───── Dataset content ─────
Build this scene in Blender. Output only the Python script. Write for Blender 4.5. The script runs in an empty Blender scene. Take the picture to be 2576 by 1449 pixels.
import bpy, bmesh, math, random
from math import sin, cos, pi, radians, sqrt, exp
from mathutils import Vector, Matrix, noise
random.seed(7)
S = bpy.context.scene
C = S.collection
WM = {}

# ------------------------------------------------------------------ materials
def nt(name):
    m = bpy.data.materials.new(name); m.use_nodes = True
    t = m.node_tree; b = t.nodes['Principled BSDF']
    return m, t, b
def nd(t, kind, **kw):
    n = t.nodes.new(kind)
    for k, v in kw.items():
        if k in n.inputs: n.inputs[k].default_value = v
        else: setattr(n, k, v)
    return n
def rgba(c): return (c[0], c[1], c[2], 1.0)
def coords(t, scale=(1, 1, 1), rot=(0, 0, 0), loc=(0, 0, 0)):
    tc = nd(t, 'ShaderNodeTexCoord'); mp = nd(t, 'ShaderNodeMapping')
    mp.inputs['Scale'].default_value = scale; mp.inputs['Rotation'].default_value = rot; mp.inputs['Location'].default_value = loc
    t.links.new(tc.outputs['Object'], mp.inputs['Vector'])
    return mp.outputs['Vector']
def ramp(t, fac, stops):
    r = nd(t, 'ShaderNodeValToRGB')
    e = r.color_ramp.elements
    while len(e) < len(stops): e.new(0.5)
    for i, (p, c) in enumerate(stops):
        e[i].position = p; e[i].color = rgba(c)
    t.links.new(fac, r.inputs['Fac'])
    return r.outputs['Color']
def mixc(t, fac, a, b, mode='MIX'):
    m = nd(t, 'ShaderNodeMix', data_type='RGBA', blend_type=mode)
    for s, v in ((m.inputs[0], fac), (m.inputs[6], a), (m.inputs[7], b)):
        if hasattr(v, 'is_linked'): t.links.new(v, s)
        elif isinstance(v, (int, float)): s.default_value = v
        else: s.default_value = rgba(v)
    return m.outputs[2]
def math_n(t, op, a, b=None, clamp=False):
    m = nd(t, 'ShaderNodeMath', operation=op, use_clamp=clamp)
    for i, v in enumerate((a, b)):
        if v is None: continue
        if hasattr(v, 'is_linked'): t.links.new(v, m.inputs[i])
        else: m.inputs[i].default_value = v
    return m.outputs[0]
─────
───── Dataset content ─────
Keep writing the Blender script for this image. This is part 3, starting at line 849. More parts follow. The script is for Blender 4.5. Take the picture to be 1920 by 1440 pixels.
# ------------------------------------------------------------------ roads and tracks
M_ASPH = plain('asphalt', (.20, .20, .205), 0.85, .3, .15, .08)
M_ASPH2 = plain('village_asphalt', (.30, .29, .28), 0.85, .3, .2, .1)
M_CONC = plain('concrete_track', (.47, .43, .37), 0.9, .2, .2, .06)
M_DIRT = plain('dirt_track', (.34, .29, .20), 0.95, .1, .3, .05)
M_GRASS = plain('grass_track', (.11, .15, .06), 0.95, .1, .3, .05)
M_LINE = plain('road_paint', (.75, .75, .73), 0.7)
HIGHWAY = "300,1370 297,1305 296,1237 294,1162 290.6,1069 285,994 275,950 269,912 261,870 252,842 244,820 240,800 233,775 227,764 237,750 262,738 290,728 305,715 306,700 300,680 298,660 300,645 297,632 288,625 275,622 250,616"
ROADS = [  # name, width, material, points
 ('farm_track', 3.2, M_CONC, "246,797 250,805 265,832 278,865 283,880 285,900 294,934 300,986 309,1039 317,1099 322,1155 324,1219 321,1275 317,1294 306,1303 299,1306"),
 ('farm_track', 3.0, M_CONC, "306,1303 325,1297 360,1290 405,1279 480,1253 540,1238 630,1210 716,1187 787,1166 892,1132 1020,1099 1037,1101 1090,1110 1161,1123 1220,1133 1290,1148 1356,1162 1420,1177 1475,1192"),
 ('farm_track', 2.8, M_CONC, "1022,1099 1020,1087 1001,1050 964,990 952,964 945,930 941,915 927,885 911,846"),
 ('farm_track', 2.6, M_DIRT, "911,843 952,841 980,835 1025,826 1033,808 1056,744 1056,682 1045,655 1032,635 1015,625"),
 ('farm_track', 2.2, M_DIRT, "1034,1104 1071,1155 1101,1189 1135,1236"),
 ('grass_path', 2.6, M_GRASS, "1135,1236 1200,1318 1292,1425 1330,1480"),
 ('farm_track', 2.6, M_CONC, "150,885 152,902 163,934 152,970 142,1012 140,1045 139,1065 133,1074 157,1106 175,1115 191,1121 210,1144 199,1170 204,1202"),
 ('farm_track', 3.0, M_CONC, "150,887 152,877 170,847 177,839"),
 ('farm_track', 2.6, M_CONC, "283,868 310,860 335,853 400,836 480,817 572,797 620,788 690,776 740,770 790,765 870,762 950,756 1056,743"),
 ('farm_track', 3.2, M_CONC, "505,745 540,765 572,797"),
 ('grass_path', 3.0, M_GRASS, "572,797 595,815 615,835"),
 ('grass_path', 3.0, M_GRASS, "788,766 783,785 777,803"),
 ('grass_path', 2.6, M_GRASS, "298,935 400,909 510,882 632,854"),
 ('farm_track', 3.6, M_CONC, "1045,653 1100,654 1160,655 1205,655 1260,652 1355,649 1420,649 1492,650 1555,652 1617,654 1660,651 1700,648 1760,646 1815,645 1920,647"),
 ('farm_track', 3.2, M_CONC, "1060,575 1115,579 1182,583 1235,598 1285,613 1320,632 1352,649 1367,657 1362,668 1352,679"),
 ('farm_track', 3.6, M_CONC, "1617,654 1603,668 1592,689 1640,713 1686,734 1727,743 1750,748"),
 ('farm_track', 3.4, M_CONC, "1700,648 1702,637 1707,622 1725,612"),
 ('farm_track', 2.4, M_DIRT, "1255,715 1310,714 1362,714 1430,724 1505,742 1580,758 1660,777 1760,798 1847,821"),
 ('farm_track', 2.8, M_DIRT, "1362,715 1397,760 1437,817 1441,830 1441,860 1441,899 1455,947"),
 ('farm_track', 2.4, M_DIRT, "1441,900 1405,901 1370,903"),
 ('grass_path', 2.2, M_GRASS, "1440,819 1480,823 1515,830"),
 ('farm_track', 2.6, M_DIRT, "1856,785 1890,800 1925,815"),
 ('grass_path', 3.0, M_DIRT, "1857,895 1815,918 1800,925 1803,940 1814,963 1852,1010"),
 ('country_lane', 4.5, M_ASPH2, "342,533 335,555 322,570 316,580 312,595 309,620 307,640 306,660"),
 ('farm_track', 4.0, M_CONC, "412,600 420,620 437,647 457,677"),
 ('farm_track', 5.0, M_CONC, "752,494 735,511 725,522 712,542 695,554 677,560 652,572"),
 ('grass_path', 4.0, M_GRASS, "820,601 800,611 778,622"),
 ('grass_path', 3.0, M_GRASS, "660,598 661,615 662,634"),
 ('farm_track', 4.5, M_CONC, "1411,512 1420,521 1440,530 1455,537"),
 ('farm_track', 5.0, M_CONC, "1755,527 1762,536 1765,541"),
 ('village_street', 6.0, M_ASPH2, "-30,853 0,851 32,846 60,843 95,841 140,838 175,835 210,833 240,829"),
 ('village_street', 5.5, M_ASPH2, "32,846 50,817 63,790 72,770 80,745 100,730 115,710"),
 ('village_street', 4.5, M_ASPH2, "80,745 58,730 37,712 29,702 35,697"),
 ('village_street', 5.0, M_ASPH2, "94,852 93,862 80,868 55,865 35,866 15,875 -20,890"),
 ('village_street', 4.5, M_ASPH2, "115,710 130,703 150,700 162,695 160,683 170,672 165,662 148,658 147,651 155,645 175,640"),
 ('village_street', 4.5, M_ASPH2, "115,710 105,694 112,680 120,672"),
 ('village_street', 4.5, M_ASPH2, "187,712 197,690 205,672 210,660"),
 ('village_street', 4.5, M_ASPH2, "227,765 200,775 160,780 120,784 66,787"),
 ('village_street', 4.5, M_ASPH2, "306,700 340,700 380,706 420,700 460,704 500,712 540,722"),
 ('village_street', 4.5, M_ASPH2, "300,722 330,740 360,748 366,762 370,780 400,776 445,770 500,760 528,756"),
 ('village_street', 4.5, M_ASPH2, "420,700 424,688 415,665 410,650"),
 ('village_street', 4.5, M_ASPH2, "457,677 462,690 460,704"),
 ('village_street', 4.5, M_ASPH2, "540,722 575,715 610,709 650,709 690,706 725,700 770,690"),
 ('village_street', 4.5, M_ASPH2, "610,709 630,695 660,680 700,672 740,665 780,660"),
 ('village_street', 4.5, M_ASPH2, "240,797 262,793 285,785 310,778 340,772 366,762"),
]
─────
[Exercise description]
Extract every line that has the string "picture" in it.

[Solution to this problem]
Build this scene in Blender. Output only the Python script. Write for Blender 4.5. The script runs in an empty Blender scene. Take the picture to be 2576 by 1449 pixels.
Keep writing the Blender script for this image. This is part 3, starting at line 849. More parts follow. The script is for Blender 4.5. Take the picture to be 1920 by 1440 pixels.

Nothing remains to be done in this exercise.